═════ Data segment ═════
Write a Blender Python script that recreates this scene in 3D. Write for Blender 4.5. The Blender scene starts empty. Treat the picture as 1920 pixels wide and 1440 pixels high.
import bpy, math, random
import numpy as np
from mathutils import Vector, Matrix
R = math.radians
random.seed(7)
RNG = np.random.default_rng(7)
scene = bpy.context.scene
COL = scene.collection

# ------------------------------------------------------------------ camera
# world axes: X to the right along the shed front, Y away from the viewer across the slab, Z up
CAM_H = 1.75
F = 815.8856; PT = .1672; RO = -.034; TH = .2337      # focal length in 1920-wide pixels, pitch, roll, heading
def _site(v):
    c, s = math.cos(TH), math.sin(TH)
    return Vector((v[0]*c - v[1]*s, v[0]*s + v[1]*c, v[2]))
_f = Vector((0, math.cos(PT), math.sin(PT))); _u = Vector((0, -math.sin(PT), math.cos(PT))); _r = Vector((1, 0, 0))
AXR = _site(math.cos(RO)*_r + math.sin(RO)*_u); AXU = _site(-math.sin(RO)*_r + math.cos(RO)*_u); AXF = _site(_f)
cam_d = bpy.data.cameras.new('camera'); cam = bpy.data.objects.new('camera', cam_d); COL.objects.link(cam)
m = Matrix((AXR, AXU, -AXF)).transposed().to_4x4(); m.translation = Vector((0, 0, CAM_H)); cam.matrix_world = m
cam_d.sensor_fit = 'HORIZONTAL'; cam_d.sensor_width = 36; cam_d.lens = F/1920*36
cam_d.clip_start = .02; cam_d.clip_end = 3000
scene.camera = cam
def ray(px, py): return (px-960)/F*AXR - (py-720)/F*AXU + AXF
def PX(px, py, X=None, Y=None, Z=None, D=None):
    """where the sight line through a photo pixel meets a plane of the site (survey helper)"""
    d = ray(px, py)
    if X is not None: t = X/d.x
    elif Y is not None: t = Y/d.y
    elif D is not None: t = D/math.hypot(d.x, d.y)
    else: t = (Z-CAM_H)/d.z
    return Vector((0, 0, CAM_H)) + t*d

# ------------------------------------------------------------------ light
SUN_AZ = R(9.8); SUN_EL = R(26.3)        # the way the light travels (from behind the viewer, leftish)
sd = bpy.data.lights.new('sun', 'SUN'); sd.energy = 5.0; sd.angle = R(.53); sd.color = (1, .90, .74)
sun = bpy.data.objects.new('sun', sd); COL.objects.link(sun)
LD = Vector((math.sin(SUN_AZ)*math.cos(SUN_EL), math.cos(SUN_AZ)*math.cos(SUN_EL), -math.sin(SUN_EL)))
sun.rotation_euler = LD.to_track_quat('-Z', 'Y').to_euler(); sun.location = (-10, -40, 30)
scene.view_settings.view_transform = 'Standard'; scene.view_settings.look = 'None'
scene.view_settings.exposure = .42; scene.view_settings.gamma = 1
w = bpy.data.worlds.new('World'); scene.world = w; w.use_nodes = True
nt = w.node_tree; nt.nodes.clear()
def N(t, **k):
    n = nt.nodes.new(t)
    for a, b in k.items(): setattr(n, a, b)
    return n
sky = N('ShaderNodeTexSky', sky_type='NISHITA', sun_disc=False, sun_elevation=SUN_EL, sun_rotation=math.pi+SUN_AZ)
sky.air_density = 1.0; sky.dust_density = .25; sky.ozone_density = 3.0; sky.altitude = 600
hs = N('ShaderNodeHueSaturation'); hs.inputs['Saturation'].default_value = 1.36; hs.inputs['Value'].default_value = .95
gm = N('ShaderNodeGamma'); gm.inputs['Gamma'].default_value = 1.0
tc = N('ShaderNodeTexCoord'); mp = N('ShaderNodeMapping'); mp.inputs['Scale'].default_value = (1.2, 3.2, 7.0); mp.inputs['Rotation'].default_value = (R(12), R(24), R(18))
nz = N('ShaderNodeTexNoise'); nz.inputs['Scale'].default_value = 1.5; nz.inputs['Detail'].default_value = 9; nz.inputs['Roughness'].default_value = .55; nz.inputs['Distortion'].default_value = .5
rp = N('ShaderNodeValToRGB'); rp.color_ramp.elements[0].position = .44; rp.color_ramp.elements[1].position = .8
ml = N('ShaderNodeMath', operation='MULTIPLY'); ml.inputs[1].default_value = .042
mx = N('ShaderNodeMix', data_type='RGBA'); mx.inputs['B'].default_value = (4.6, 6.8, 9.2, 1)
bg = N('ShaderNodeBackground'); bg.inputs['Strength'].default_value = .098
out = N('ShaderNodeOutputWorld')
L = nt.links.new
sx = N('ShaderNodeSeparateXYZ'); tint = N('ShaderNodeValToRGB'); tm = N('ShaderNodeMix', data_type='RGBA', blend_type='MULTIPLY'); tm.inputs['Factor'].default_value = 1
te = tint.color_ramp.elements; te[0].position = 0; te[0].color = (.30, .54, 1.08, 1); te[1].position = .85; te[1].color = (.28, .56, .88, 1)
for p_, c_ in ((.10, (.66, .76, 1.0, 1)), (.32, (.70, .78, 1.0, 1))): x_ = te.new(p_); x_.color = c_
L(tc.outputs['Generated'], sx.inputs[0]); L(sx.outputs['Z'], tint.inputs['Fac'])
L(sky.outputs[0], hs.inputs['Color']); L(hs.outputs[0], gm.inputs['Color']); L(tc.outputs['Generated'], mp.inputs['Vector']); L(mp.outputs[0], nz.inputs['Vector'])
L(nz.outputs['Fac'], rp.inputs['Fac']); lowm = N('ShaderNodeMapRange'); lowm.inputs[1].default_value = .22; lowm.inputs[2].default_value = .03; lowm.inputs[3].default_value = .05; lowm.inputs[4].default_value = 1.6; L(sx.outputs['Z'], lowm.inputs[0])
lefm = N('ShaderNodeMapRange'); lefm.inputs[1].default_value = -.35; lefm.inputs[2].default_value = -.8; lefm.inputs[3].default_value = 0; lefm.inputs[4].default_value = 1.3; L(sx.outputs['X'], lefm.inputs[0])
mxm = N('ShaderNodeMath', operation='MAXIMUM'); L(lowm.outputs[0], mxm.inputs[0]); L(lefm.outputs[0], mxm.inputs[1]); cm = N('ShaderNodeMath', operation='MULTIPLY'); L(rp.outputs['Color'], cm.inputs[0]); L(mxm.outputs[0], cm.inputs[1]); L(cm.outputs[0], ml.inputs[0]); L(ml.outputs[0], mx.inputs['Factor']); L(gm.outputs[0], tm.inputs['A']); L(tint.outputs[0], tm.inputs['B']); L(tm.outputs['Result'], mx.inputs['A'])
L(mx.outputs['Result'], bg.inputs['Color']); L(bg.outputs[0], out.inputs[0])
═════
Your task
From the preceding material, extract every line exactly.

Solution to this problem
Write a Blender Python script that recreates this scene in 3D. Write for Blender 4.5. The Blender scene starts empty. Treat the picture as 1920 pixels wide and 1440 pixels high.
import bpy, math, random
import numpy as np
from mathutils import Vector, Matrix
R = math.radians
random.seed(7)
RNG = np.random.default_rng(7)
scene = bpy.context.scene
COL = scene.collection

# ------------------------------------------------------------------ camera
# world axes: X to the right along the shed front, Y away from the viewer across the slab, Z up
CAM_H = 1.75
F = 815.8856; PT = .1672; RO = -.034; TH = .2337      # focal length in 1920-wide pixels, pitch, roll, heading
def _site(v):
    c, s = math.cos(TH), math.sin(TH)
    return Vector((v[0]*c - v[1]*s, v[0]*s + v[1]*c, v[2]))
_f = Vector((0, math.cos(PT), math.sin(PT))); _u = Vector((0, -math.sin(PT), math.cos(PT))); _r = Vector((1, 0, 0))
AXR = _site(math.cos(RO)*_r + math.sin(RO)*_u); AXU = _site(-math.sin(RO)*_r + math.cos(RO)*_u); AXF = _site(_f)
cam_d = bpy.data.cameras.new('camera'); cam = bpy.data.objects.new('camera', cam_d); COL.objects.link(cam)
m = Matrix((AXR, AXU, -AXF)).transposed().to_4x4(); m.translation = Vector((0, 0, CAM_H)); cam.matrix_world = m
cam_d.sensor_fit = 'HORIZONTAL'; cam_d.sensor_width = 36; cam_d.lens = F/1920*36
cam_d.clip_start = .02; cam_d.clip_end = 3000
scene.camera = cam
def ray(px, py): return (px-960)/F*AXR - (py-720)/F*AXU + AXF
def PX(px, py, X=None, Y=None, Z=None, D=None):
    """where the sight line through a photo pixel meets a plane of the site (survey helper)"""
    d = ray(px, py)
    if X is not None: t = X/d.x
    elif Y is not None: t = Y/d.y
    elif D is not None: t = D/math.hypot(d.x, d.y)
    else: t = (Z-CAM_H)/d.z
    return Vector((0, 0, CAM_H)) + t*d

# ------------------------------------------------------------------ light
SUN_AZ = R(9.8); SUN_EL = R(26.3)        # the way the light travels (from behind the viewer, leftish)
sd = bpy.data.lights.new('sun', 'SUN'); sd.energy = 5.0; sd.angle = R(.53); sd.color = (1, .90, .74)
sun = bpy.data.objects.new('sun', sd); COL.objects.link(sun)
LD = Vector((math.sin(SUN_AZ)*math.cos(SUN_EL), math.cos(SUN_AZ)*math.cos(SUN_EL), -math.sin(SUN_EL)))
sun.rotation_euler = LD.to_track_quat('-Z', 'Y').to_euler(); sun.location = (-10, -40, 30)
scene.view_settings.view_transform = 'Standard'; scene.view_settings.look = 'None'
scene.view_settings.exposure = .42; scene.view_settings.gamma = 1
w = bpy.data.worlds.new('World'); scene.world = w; w.use_nodes = True
nt = w.node_tree; nt.nodes.clear()
def N(t, **k):
    n = nt.nodes.new(t)
    for a, b in k.items(): setattr(n, a, b)
    return n
sky = N('ShaderNodeTexSky', sky_type='NISHITA', sun_disc=False, sun_elevation=SUN_EL, sun_rotation=math.pi+SUN_AZ)
sky.air_density = 1.0; sky.dust_density = .25; sky.ozone_density = 3.0; sky.altitude = 600
hs = N('ShaderNodeHueSaturation'); hs.inputs['Saturation'].default_value = 1.36; hs.inputs['Value'].default_value = .95
gm = N('ShaderNodeGamma'); gm.inputs['Gamma'].default_value = 1.0
tc = N('ShaderNodeTexCoord'); mp = N('ShaderNodeMapping'); mp.inputs['Scale'].default_value = (1.2, 3.2, 7.0); mp.inputs['Rotation'].default_value = (R(12), R(24), R(18))
nz = N('ShaderNodeTexNoise'); nz.inputs['Scale'].default_value = 1.5; nz.inputs['Detail'].default_value = 9; nz.inputs['Roughness'].default_value = .55; nz.inputs['Distortion'].default_value = .5
rp = N('ShaderNodeValToRGB'); rp.color_ramp.elements[0].position = .44; rp.color_ramp.elements[1].position = .8
ml = N('ShaderNodeMath', operation='MULTIPLY'); ml.inputs[1].default_value = .042
mx = N('ShaderNodeMix', data_type='RGBA'); mx.inputs['B'].default_value = (4.6, 6.8, 9.2, 1)
bg = N('ShaderNodeBackground'); bg.inputs['Strength'].default_value = .098
out = N('ShaderNodeOutputWorld')
L = nt.links.new
sx = N('ShaderNodeSeparateXYZ'); tint = N('ShaderNodeValToRGB'); tm = N('ShaderNodeMix', data_type='RGBA', blend_type='MULTIPLY'); tm.inputs['Factor'].default_value = 1
te = tint.color_ramp.elements; te[0].position = 0; te[0].color = (.30, .54, 1.08, 1); te[1].position = .85; te[1].color = (.28, .56, .88, 1)
for p_, c_ in ((.10, (.66, .76, 1.0, 1)), (.32, (.70, .78, 1.0, 1))): x_ = te.new(p_); x_.color = c_
L(tc.outputs['Generated'], sx.inputs[0]); L(sx.outputs['Z'], tint.inputs['Fac'])
L(sky.outputs[0], hs.inputs['Color']); L(hs.outputs[0], gm.inputs['Color']); L(tc.outputs['Generated'], mp.inputs['Vector']); L(mp.outputs[0], nz.inputs['Vector'])
L(nz.outputs['Fac'], rp.inputs['Fac']); lowm = N('ShaderNodeMapRange'); lowm.inputs[1].default_value = .22; lowm.inputs[2].default_value = .03; lowm.inputs[3].default_value = .05; lowm.inputs[4].default_value = 1.6; L(sx.outputs['Z'], lowm.inputs[0])
lefm = N('ShaderNodeMapRange'); lefm.inputs[1].default_value = -.35; lefm.inputs[2].default_value = -.8; lefm.inputs[3].default_value = 0; lefm.inputs[4].default_value = 1.3; L(sx.outputs['X'], lefm.inputs[0])
mxm = N('ShaderNodeMath', operation='MAXIMUM'); L(lowm.outputs[0], mxm.inputs[0]); L(lefm.outputs[0], mxm.inputs[1]); cm = N('ShaderNodeMath', operation='MULTIPLY'); L(rp.outputs['Color'], cm.inputs[0]); L(mxm.outputs[0], cm.inputs[1]); L(cm.outputs[0], ml.inputs[0]); L(ml.outputs[0], mx.inputs['Factor']); L(gm.outputs[0], tm.inputs['A']); L(tint.outputs[0], tm.inputs['B']); L(tm.outputs['Result'], mx.inputs['A'])
L(mx.outputs['Result'], bg.inputs['Color']); L(bg.outputs[0], out.inputs[0])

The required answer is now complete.